*Requirement*: Output the material word for word. Leave each picture out.
[start]
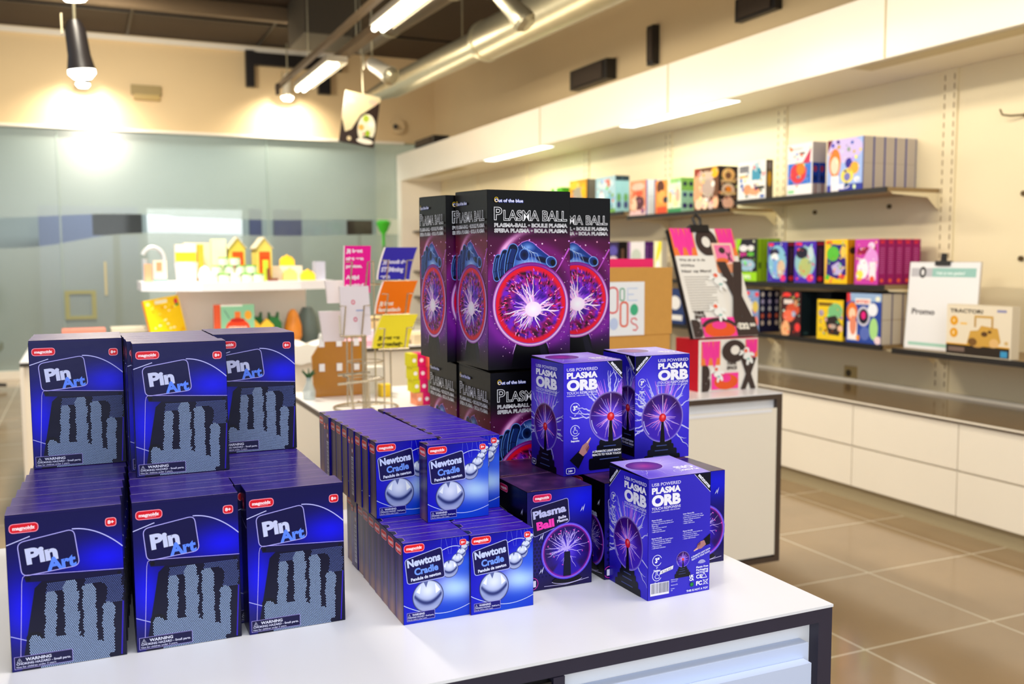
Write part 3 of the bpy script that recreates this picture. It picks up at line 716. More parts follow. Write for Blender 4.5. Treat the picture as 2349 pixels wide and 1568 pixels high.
# ------------------------------------------------------------------ the setting
M_WALL = mat('cream_wall_paint', (236, 222, 186), 0.6, noise=0.03, nscale=3)
M_BULK = mat('beige_bulkhead_paint', (222, 196, 150), 0.6, noise=0.03, nscale=2)
M_LAM = mat('cream_laminate', (242, 234, 218), 0.3, noise=0.02, nscale=4)
M_WHITE = mat('white_laminate', (240, 240, 244), 0.28, noise=0.015, nscale=5)
M_DARKEDGE = mat('dark_edge_band', (42, 38, 58), 0.45, noise=0.08, nscale=60)
M_BLACK = mat('black_laminate', (26, 22, 22), 0.4)
M_BROWN = mat('glossy_taupe_worktop', (120, 94, 62), 0.10, noise=0.04, nscale=10, spec=0.7)
M_METAL = mat('galvanised_steel', (176, 168, 140), 0.35, metal=0.75, noise=0.12, nscale=14)
M_WIRE = mat('chrome_wire', (190, 176, 150), 0.25, metal=0.8)
M_CEIL = mat('dark_ceiling_paint', (64, 50, 36), 0.8, noise=0.15, nscale=2)
M_CEIL2 = mat('grey_brown_ceiling_steel', (112, 92, 66), 0.6, noise=0.1, nscale=5)
M_LAMP = mat('white_lamp_housing', (225, 215, 190), 0.4)
M_TUBE = mat('lit_fluorescent_tube', (255, 252, 236), 0.4, emit=6.0)
M_SOFF = mat('lit_lamp_diffuser', (240, 255, 246), 0.4, emit=6.0)
M_BULB = mat('lit_spotlight_glass', (255, 250, 235), 0.4, emit=14.0)
M_OFF = mat('unlit_lamp_diffuser', (200, 184, 140), 0.4)

def tile_mat():
    m = bpy.data.materials.new('polished_floor_tiles'); m.use_nodes = True
    nt = m.node_tree; b = nt.nodes['Principled BSDF']
    tc = nt.nodes.new('ShaderNodeTexCoord'); mp = nt.nodes.new('ShaderNodeMapping')
    mp.inputs['Location'].default_value = (-2.423, -2.41, 0)
    br = nt.nodes.new('ShaderNodeTexBrick'); br.offset = 0; br.squash = 1
    br.inputs['Scale'].default_value = 1.0; br.inputs['Brick Width'].default_value = 0.62; br.inputs['Row Height'].default_value = 0.61
    br.inputs['Mortar Size'].default_value = 0.0045; br.inputs['Mortar Smooth'].default_value = 0.1
    br.inputs['Color1'].default_value = tuple(lin((176, 150, 116)))+(1,); br.inputs['Color2'].default_value = tuple(lin((184, 158, 122)))+(1,)
    br.inputs['Mortar'].default_value = tuple(lin((236, 224, 200)))+(1,)
    nz = nt.nodes.new('ShaderNodeTexNoise'); nz.inputs['Scale'].default_value = 2.2; nz.inputs['Detail'].default_value = 5
    mx = nt.nodes.new('ShaderNodeMix'); mx.data_type = 'RGBA'; mx.blend_type = 'MULTIPLY'; mx.inputs[0].default_value = .35
    nt.links.new(tc.outputs['Object'], mp.inputs['Vector']); nt.links.new(mp.outputs[0], br.inputs['Vector']); nt.links.new(tc.outputs['Object'], nz.inputs['Vector'])
    nt.links.new(br.outputs['Color'], mx.inputs[6]); nt.links.new(nz.outputs['Fac'], mx.inputs[7]); nt.links.new(mx.outputs[2], b.inputs['Base Color'])
    b.inputs['Roughness'].default_value = 0.12; b.inputs['Specular IOR Level'].default_value = 0.8
    return m
def frost_mat():
    m = bpy.data.materials.new('frosted_green_glass_film'); m.use_nodes = True
    nt = m.node_tree; nt.nodes.remove(nt.nodes['Principled BSDF']); out = nt.nodes['Material Output']
    tr = nt.nodes.new('ShaderNodeBsdfTransparent'); tr.inputs[0].default_value = (.84, .92, .89, 1)
    df = nt.nodes.new('ShaderNodeBsdfDiffuse'); df.inputs[0].default_value = tuple(lin((176, 190, 182)))+(1,)
    tl = nt.nodes.new('ShaderNodeBsdfTranslucent'); tl.inputs[0].default_value = tuple(lin((178, 196, 186)))+(1,)
    gl = nt.nodes.new('ShaderNodeBsdfGlossy'); gl.inputs['Roughness'].default_value = 0.22
    a = nt.nodes.new('ShaderNodeMixShader'); a.inputs[0].default_value = .35; nt.links.new(df.outputs[0], a.inputs[1]); nt.links.new(tl.outputs[0], a.inputs[2])
    c = nt.nodes.new('ShaderNodeMixShader'); c.inputs[0].default_value = .12; nt.links.new(a.outputs[0], c.inputs[1]); nt.links.new(gl.outputs[0], c.inputs[2])
    e = nt.nodes.new('ShaderNodeMixShader'); e.inputs[0].default_value = .34; nt.links.new(c.outputs[0], e.inputs[1]); nt.links.new(tr.outputs[0], e.inputs[2])
    nt.links.new(e.outputs[0], out.inputs[0]); return m
def clear_mat():
    m = bpy.data.materials.new('clear_window_glass'); m.use_nodes = True
    nt = m.node_tree; nt.nodes.remove(nt.nodes['Principled BSDF']); out = nt.nodes['Material Output']
    tr = nt.nodes.new('ShaderNodeBsdfTransparent'); tr.inputs[0].default_value = (.92, .97, .96, 1)
    gl = nt.nodes.new('ShaderNodeBsdfGlossy'); gl.inputs['Roughness'].default_value = 0.05
    c = nt.nodes.new('ShaderNodeMixShader'); c.inputs[0].default_value = .04; nt.links.new(tr.outputs[0], c.inputs[1]); nt.links.new(gl.outputs[0], c.inputs[2])
    nt.links.new(c.outputs[0], out.inputs[0]); return m
M_TILE, M_FROST, M_CLEAR = tile_mat(), frost_mat(), clear_mat()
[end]
*Solution below*:
Write part 3 of the bpy script that recreates this picture. It picks up at line 716. More parts follow. Write for Blender 4.5. Treat the picture as 2349 pixels wide and 1568 pixels high.
# ------------------------------------------------------------------ the setting
M_WALL = mat('cream_wall_paint', (236, 222, 186), 0.6, noise=0.03, nscale=3)
M_BULK = mat('beige_bulkhead_paint', (222, 196, 150), 0.6, noise=0.03, nscale=2)
M_LAM = mat('cream_laminate', (242, 234, 218), 0.3, noise=0.02, nscale=4)
M_WHITE = mat('white_laminate', (240, 240, 244), 0.28, noise=0.015, nscale=5)
M_DARKEDGE = mat('dark_edge_band', (42, 38, 58), 0.45, noise=0.08, nscale=60)
M_BLACK = mat('black_laminate', (26, 22, 22), 0.4)
M_BROWN = mat('glossy_taupe_worktop', (120, 94, 62), 0.10, noise=0.04, nscale=10, spec=0.7)
M_METAL = mat('galvanised_steel', (176, 168, 140), 0.35, metal=0.75, noise=0.12, nscale=14)
M_WIRE = mat('chrome_wire', (190, 176, 150), 0.25, metal=0.8)
M_CEIL = mat('dark_ceiling_paint', (64, 50, 36), 0.8, noise=0.15, nscale=2)
M_CEIL2 = mat('grey_brown_ceiling_steel', (112, 92, 66), 0.6, noise=0.1, nscale=5)
M_LAMP = mat('white_lamp_housing', (225, 215, 190), 0.4)
M_TUBE = mat('lit_fluorescent_tube', (255, 252, 236), 0.4, emit=6.0)
M_SOFF = mat('lit_lamp_diffuser', (240, 255, 246), 0.4, emit=6.0)
M_BULB = mat('lit_spotlight_glass', (255, 250, 235), 0.4, emit=14.0)
M_OFF = mat('unlit_lamp_diffuser', (200, 184, 140), 0.4)

def tile_mat():
    m = bpy.data.materials.new('polished_floor_tiles'); m.use_nodes = True
    nt = m.node_tree; b = nt.nodes['Principled BSDF']
    tc = nt.nodes.new('ShaderNodeTexCoord'); mp = nt.nodes.new('ShaderNodeMapping')
    mp.inputs['Location'].default_value = (-2.423, -2.41, 0)
    br = nt.nodes.new('ShaderNodeTexBrick'); br.offset = 0; br.squash = 1
    br.inputs['Scale'].default_value = 1.0; br.inputs['Brick Width'].default_value = 0.62; br.inputs['Row Height'].default_value = 0.61
    br.inputs['Mortar Size'].default_value = 0.0045; br.inputs['Mortar Smooth'].default_value = 0.1
    br.inputs['Color1'].default_value = tuple(lin((176, 150, 116)))+(1,); br.inputs['Color2'].default_value = tuple(lin((184, 158, 122)))+(1,)
    br.inputs['Mortar'].default_value = tuple(lin((236, 224, 200)))+(1,)
    nz = nt.nodes.new('ShaderNodeTexNoise'); nz.inputs['Scale'].default_value = 2.2; nz.inputs['Detail'].default_value = 5
    mx = nt.nodes.new('ShaderNodeMix'); mx.data_type = 'RGBA'; mx.blend_type = 'MULTIPLY'; mx.inputs[0].default_value = .35
    nt.links.new(tc.outputs['Object'], mp.inputs['Vector']); nt.links.new(mp.outputs[0], br.inputs['Vector']); nt.links.new(tc.outputs['Object'], nz.inputs['Vector'])
    nt.links.new(br.outputs['Color'], mx.inputs[6]); nt.links.new(nz.outputs['Fac'], mx.inputs[7]); nt.links.new(mx.outputs[2], b.inputs['Base Color'])
    b.inputs['Roughness'].default_value = 0.12; b.inputs['Specular IOR Level'].default_value = 0.8
    return m
def frost_mat():
    m = bpy.data.materials.new('frosted_green_glass_film'); m.use_nodes = True
    nt = m.node_tree; nt.nodes.remove(nt.nodes['Principled BSDF']); out = nt.nodes['Material Output']
    tr = nt.nodes.new('ShaderNodeBsdfTransparent'); tr.inputs[0].default_value = (.84, .92, .89, 1)
    df = nt.nodes.new('ShaderNodeBsdfDiffuse'); df.inputs[0].default_value = tuple(lin((176, 190, 182)))+(1,)
    tl = nt.nodes.new('ShaderNodeBsdfTranslucent'); tl.inputs[0].default_value = tuple(lin((178, 196, 186)))+(1,)
    gl = nt.nodes.new('ShaderNodeBsdfGlossy'); gl.inputs['Roughness'].default_value = 0.22
    a = nt.nodes.new('ShaderNodeMixShader'); a.inputs[0].default_value = .35; nt.links.new(df.outputs[0], a.inputs[1]); nt.links.new(tl.outputs[0], a.inputs[2])
    c = nt.nodes.new('ShaderNodeMixShader'); c.inputs[0].default_value = .12; nt.links.new(a.outputs[0], c.inputs[1]); nt.links.new(gl.outputs[0], c.inputs[2])
    e = nt.nodes.new('ShaderNodeMixShader'); e.inputs[0].default_value = .34; nt.links.new(c.outputs[0], e.inputs[1]); nt.links.new(tr.outputs[0], e.inputs[2])
    nt.links.new(e.outputs[0], out.inputs[0]); return m
def clear_mat():
    m = bpy.data.materials.new('clear_window_glass'); m.use_nodes = True
    nt = m.node_tree; nt.nodes.remove(nt.nodes['Principled BSDF']); out = nt.nodes['Material Output']
    tr = nt.nodes.new('ShaderNodeBsdfTransparent'); tr.inputs[0].default_value = (.92, .97, .96, 1)
    gl = nt.nodes.new('ShaderNodeBsdfGlossy'); gl.inputs['Roughness'].default_value = 0.05
    c = nt.nodes.new('ShaderNodeMixShader'); c.inputs[0].default_value = .04; nt.links.new(tr.outputs[0], c.inputs[1]); nt.links.new(gl.outputs[0], c.inputs[2])
    nt.links.new(c.outputs[0], out.inputs[0]); return m
M_TILE, M_FROST, M_CLEAR = tile_mat(), frost_mat(), clear_mat()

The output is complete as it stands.